Common Penny Stock Misconceptions — FAQ
"Low price = good value." "This is the next Amazon." We debunk the 5 most dangerous myths that cause the most retail losses.
Penny stock investing is surrounded by persistent myths that cost retail investors billions of dollars every year. Separating fact from fiction is the first and most important step in protecting your capital.
Myth #1: Low Price Means the Stock Is Cheap
FACT: A stock at $0.01 is not cheap if the company has no revenue, no assets, and is issuing millions of new shares every quarter. A stock at $500 is not expensive if the company earns $50 per share annually. What matters is the ratio of price to earnings, assets, and growth — not the raw share price.
Myth #2: "This Is the Next Amazon / Apple / Tesla"
FACT: Every investor who has said this has lost money. The companies that became trillion-dollar enterprises did so through genuine competitive advantages, disruptive technology, and years of consistent execution — not through OTC Pink listings.
Myth #3: Penny Stocks Are a Great Way to Get Rich Quick
FACT: The mathematics are brutal. The majority of penny stocks go to zero. The ones that do increase dramatically almost always have genuine revenue growth, a major exchange listing, institutional investment, or news catalysts like FDA approvals. Random speculation is statistically indistinguishable from gambling.

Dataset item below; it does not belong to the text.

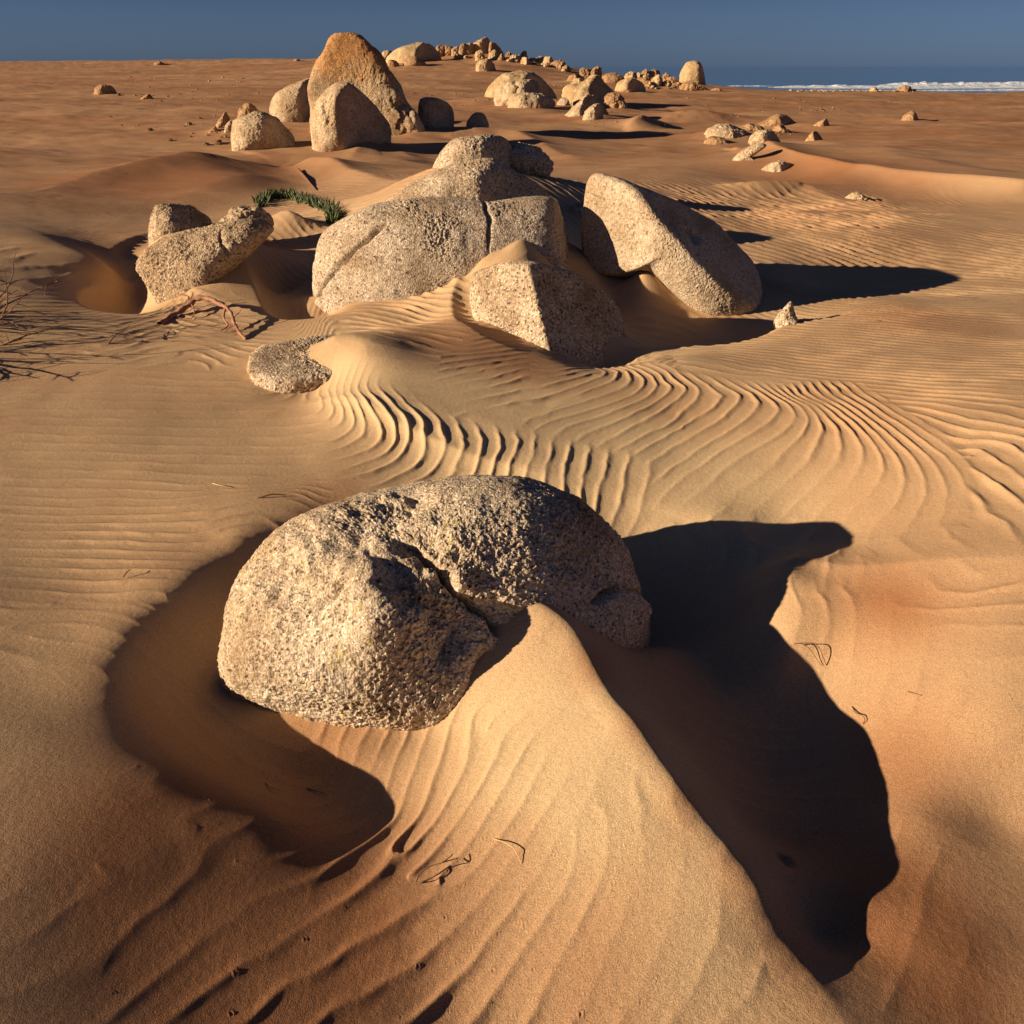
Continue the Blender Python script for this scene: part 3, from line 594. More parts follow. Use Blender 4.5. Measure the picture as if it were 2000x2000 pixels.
def bil(G, x, y):
    fx = np.clip((x-GX[0])/GS, 0, len(GX)-1.001); fy = np.clip((y-GY[0])/GS, 0, len(GY)-1.001)
    i, j = fx.astype(int), fy.astype(int); a, b = fx-i, fy-j
    return (G[j, i]*(1-a)+G[j, i+1]*a)*(1-b)+(G[j+1, i]*(1-a)+G[j+1, i+1]*a)*b
def ripples(x, y):
    out = np.zeros_like(x); m = (np.abs(x) < 6.4) & (y > .55) & (y < 14.8)
    X, Y = x[m], y[m]
    W2 = .16*n2(X, Y, 2.4, 41, 2)+.08*n2(X, Y, 8., 43, 2)
    W3 = W2*.9
    for (a, b, s_) in DIS: W2 += s_*np.arctan2(Y-b, X-a)/(2*math.pi)
    mod = np.clip(.85+.75*n2(X, Y, 1.6, 47, 3), .12, 1.7)*np.clip(1+.6*n2(X, Y, 7, 53, 2), .2, 1.6)
    tot = np.zeros_like(X); yw = Y+.12*n2(X, Y, 1.5, 59, 2)
    for z, (psi, AMz) in enumerate(ZS):
        lo, hi, _ = ZONES[z]; mk = (sst(lo-.0, lo+.2, yw) if z else 1)*(1-sst(hi, hi+.2, yw)); k = mk > 0
        ph = (bil(psi, X[k], Y[k])+W2[k])*2*math.pi; c = np.cos(ph+.75*np.sin(ph))
        tot[k] += (mk*mod)[k]*bil(AMz, X[k], Y[k])*prof(ph)
    for gx, gy, PH, AMg in PATCHES:
        k = (X > gx[0]) & (X < gx[-1]) & (Y > gy[0]) & (Y < gy[-1]); a_ = bilg(gx, gy, AMg, X[k], Y[k]); c_ = np.clip(a_/.0025, 0, 1); c_ = c_*c_*(3-2*c_)
        ph = (bilg(gx, gy, PH, X[k], Y[k])+.85*W3[k]+.05*n2(X[k], Y[k], 14., 71, 2))*2*math.pi
        tot[k] = tot[k]*(1-c_)+a_*prof(ph)*np.clip(.92+.5*n2(X[k], Y[k], 2.2, 47, 2)+.35*n2(X[k], Y[k], 9., 73, 2), .15, 1.5)
    fade = sst(14.8, 12, Y)*sst(6.4, 5.6, np.abs(X))
    out[m] = tot*.5*fade
    return out
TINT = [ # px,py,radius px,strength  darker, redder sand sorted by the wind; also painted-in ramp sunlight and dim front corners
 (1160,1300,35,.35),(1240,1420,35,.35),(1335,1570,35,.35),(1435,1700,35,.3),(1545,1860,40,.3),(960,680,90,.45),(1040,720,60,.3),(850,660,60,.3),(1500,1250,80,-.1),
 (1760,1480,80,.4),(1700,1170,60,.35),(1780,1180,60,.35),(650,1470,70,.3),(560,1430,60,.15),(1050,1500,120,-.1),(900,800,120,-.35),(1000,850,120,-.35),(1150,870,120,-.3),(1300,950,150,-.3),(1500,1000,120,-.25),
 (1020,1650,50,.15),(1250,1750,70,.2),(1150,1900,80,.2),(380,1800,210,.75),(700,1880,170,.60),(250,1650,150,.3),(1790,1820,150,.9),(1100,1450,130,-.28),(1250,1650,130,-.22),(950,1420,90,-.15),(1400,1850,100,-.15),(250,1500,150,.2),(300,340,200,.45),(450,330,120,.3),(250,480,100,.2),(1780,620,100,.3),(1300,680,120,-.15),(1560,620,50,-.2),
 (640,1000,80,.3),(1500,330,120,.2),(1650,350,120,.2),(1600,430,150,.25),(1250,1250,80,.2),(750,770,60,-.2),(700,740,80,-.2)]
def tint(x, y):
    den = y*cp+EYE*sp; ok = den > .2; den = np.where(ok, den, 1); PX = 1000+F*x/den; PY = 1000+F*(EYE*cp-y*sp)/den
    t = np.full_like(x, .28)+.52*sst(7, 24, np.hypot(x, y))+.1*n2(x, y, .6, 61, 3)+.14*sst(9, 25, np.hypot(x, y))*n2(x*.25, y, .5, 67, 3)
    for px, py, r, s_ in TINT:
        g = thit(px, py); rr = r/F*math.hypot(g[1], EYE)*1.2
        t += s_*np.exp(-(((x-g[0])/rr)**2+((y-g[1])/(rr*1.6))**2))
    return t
def build_sand():
    d = [.45]; 
    while d[-1] < 95:
        r = d[-1]; fp = (r*r+EYE*EYE)/(EYE*866)
        d.append(r+min(max(.0042, .5*fp), .013+.0018*r if r < 14 else .05+(r-14)*.004))
    d += list(np.geomspace(97, 420, 60)); d = np.array(d)
    az = np.concatenate([np.linspace(-180, -50, 60)[:-1], np.linspace(-50, -44, 20)[:-1], np.linspace(-44, 44, 1180)[:-1], np.linspace(44, 50, 20)[:-1], np.linspace(50, 180, 60)[:-1]])
    a = np.radians(az); D, A = np.meshgrid(d, a, indexing='ij'); x = (D*np.sin(A)).ravel(); y = (D*np.cos(A)).ravel()
    print('sand verts', len(x), 'rings', len(d))
    z = H(x, y); z = z+ripples(x, y)
    # small impact pits and pellets of sand
    prng = np.random.default_rng(5)
    for i in range(75):
        px_, py_ = prng.uniform(215, 1790), prng.uniform(1450, 2000)
        if i < 60: px_ = prng.normal(1010, 140); py_ = prng.uniform(1600, 1990)
        g = gp(px_, py_); r = prng.uniform(.0016, .0031); m = (np.abs(x-g[0]) < .04) & (np.abs(y-g[1]) < .04)
        dd = np.hypot(x[m]-g[0], y[m]-g[1])/r; z[m] += prng.uniform(.5, 1)*r*(-.7*np.exp(-dd**2)+.5*np.exp(-(dd-1.6)**2*3))
    g = gp(1525, 1718, -.1); m = (np.abs(x-g[0]) < .2) & (np.abs(y-g[1]) < .2); z[m] -= .02*np.exp(-(((x[m]-g[0])/.018)**2+((y[m]-g[1])/.03)**2)**1.5)
    nd, na = D.shape
    i = np.arange(nd-1)[:, None]*na; j = np.arange(na)[None, :]; j2 = (j+1) % na
    Q = np.stack([i+j, i+na+j, i+na+j2, i+j2], -1).reshape(-1, 4)[:, ::-1]
    V = np.stack([x, y, z], 1)
    o = mesh_obj('sand_ground', V, Q, M_SAND)
    # close the small hole under the viewpoint
    import bmesh
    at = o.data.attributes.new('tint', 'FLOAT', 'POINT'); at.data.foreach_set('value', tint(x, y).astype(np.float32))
    vs = [tuple(V[k]) for k in range(na)]; me = bpy.data.meshes.new('sand_patch')
    me.from_pydata(vs+[(0, 0, float(V[:na, 2].mean()))], [], [(k, (k+1) % na, na) for k in range(na)]); me.materials.append(M_SAND)
    p = bpy.data.objects.new('sand_patch', me); COL.objects.link(p); tag(p, kind='structure')
    tag(o, kind='structure'); return o

# ------------------------------------------------------------------ sea
def sea():
    m, nt, b = newmat('sea_water'); g = nt.nodes.new('ShaderNodeNewGeometry'); P = g.outputs['Position']
    b.inputs['Roughness'].default_value = .12; b.inputs['Specular IOR Level'].default_value = .5
    mp = nt.nodes.new('ShaderNodeMapping'); mp.inputs['Scale'].default_value = (.15, 1, 1); nt.links.new(P, mp.inputs[0])
    nn = noise(nt, mp.outputs[0], .035, 4, .6)
    nt.links.new(ramp(nt, nn, [(.35, (.035, .085, .17)), (.65, (.06, .13, .24))]), b.inputs['Base Color'])
    bump(nt, b, noise(nt, mp.outputs[0], .25, 5, .6), .5, .25)
    x = np.linspace(-30000, 30000, 40); y = np.concatenate([np.linspace(60, 600, 20), np.geomspace(650, 50000, 30)])
    X, Y = np.meshgrid(x, y); nx = len(x); i = np.arange(len(y)-1)[:, None]*nx+np.arange(nx-1)[None]
    Q = np.stack([i, i+1, i+nx+1, i+nx], -1).reshape(-1, 4)
    o = mesh_obj('sea', np.stack([X.ravel(), Y.ravel(), np.full(X.size, -5.)], 1), Q, m); tag(o, kind='structure')
    mf, nt, b = newmat('sea_foam'); t = nt.nodes.new('ShaderNodeTexCoord')
    nn = noise(nt, t.outputs['Object'], .5, 5, .65)
    nt.links.new(ramp(nt, nn, [(.38, (.30, .42, .56)), (.58, (.88, .9, .93))]), b.inputs['Base Color']); bump(nt, b, nn, .6, .8)
    def surf(py, x0, x1, hgt, depth, seed, label):
        g0 = (EYE+5)/math.tan(PITCH-math.atan((1000-py)/F)) ; k = 400; xs = np.linspace(x0, x1, k)
        xs = (xs-1000)/F*g0*cp/1.0+0*xs; cr = np.clip(.55+.9*fbm(np.stack([xs*.02, xs*0, xs*0+seed], 1), 4, seed), .03, 1.6)
        ends = sst(0, .12, np.linspace(0, 1, k))*sst(1, .88, np.linspace(0, 1, k)); cr = cr*ends+.02
        yo = g0+8*fbm(np.stack([xs*.01, xs*0, xs*0+seed+9], 1), 3, seed)
        rows = []
        for u, w in ((-1, 0), (-.75, .25), (-.4, .45), (-.1, .8), (0, 1), (.15, .7), (.5, .15), (1, 0)):
            rows.append(np.stack([xs, yo+u*depth*(.4+.6*cr), -5.03-.22*hgt*(w < .9)+w*hgt*(cr-.25)*(1+.25*vnoise(np.stack([xs*.4, xs*0+u*3, xs*0], 1), seed))], 1))
        V = np.concatenate(rows); i = np.arange(len(rows)-1)[:, None]*k+np.arange(k-1)[None]
        Q = np.stack([i, i+1, i+k+1, i+k], -1).reshape(-1, 4)
        o = mesh_obj('breaking_wave', V, Q, mf, origin=V.mean(0)); tag(o, label, 'wave', 'white waves breaking off the shore')
    surf(168, 1320, 1640, 1.3, 14, 4, 'white breaking wave just right of the domed standing rock')
    surf(171, 1480, 2200, .7, 18, 5, 'long low line of foam nearest the sandy shore')
    surf(166, 1690, 2300, 1.7, 16, 8, 'tall white breaker at the right end of the shore')
    surf(176, 1540, 2100, .4, 8, 12, 'thin white foam edge washing behind the shoreline pebbles')
sea()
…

Myth #4: If the Promotion Says It Will Go Up, It Will Go Up
FACT: Promotion campaigns are almost always created to benefit the promoters — not retail investors. Receiving an unsolicited email or social media message about a penny stock is a red flag, not an opportunity.
Myth #5: I Can Always Sell When I Need To
FACT: Many penny stocks have daily volumes of fewer than 10,000 shares. Attempting to sell a large position can take days or weeks, and each sale may move the price significantly lower. In extreme cases, market makers withdraw, leaving investors unable to exit at any price.